Forces and Motion

Forces at right angles

Physics Narrative for 14-16 Supporting Physics Teaching

Adding forces at right angles

Forces just add as vectors, tip to tail. So if they don't happen to all be along one line, then it really doesn't matter. Just so long as you place the vectors to be added tip to tail, the resultant can always be found by going from the tail of the first to the tip of the last.

There's a case which is both simple and special: the vectors to be added are at right angles to each other. We expect you'll realise why it's special if you remember working with vectors on gridded paper – how far you move along the paper doesn't affect how far you move up the paper.

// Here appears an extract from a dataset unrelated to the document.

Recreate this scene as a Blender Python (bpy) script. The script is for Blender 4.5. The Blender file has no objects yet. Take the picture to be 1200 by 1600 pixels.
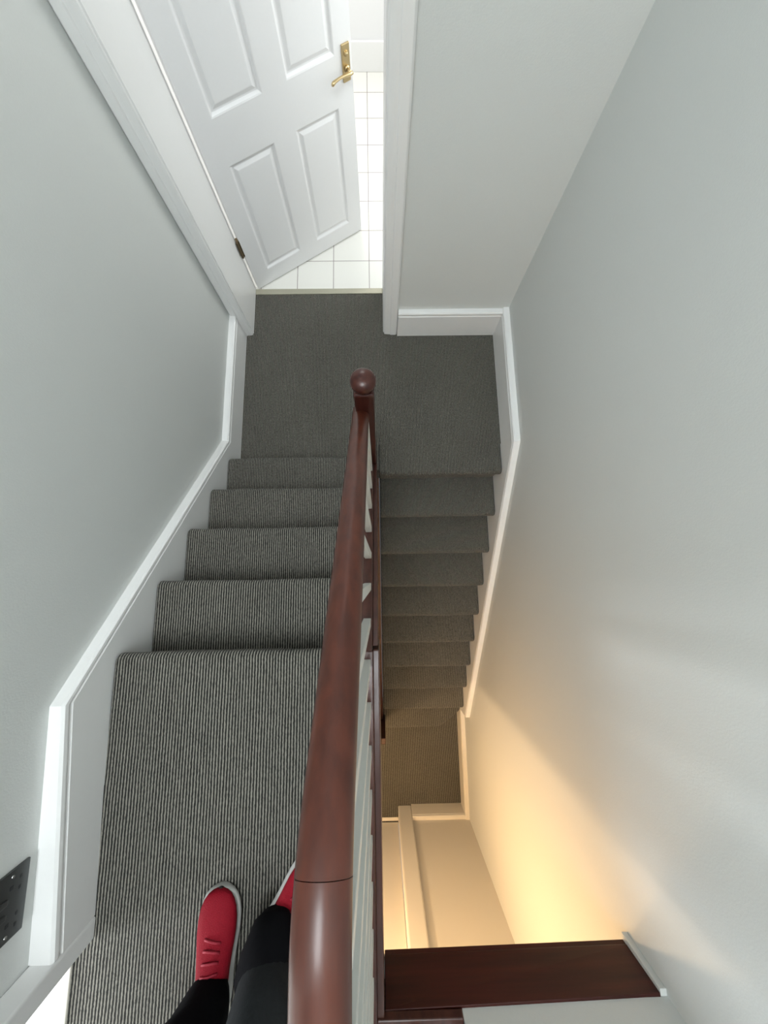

You can rotate the graph paper without changing the vector, just as you can use different co-ordinate systems to describe where one village is with respect to another (for example, Ordnance Survey grid, magnetic bearing and distance, or latitude and longitude) without affecting how you have to travel to get from one to the other. The values of the ordered set of numbers representing the vector can change without changing the vector: just so long as you only translate, and don't rotate.

Vectors are ordered sets of numbers

Put more formally, components at right angles don't interact. All vectors are ordered sets of numbers, and only numbers in identical positions within the vectors interact.

Since force (a vector) sets acceleration (also a vector), which in turn sets how velocity (again a vector) accumulates, this non-interaction leads to general patterns of considerable interest. These patterns are most prominent when the vector addition is iterated over several cycles, and we'll come back to these later in episode 02, when predicting motions.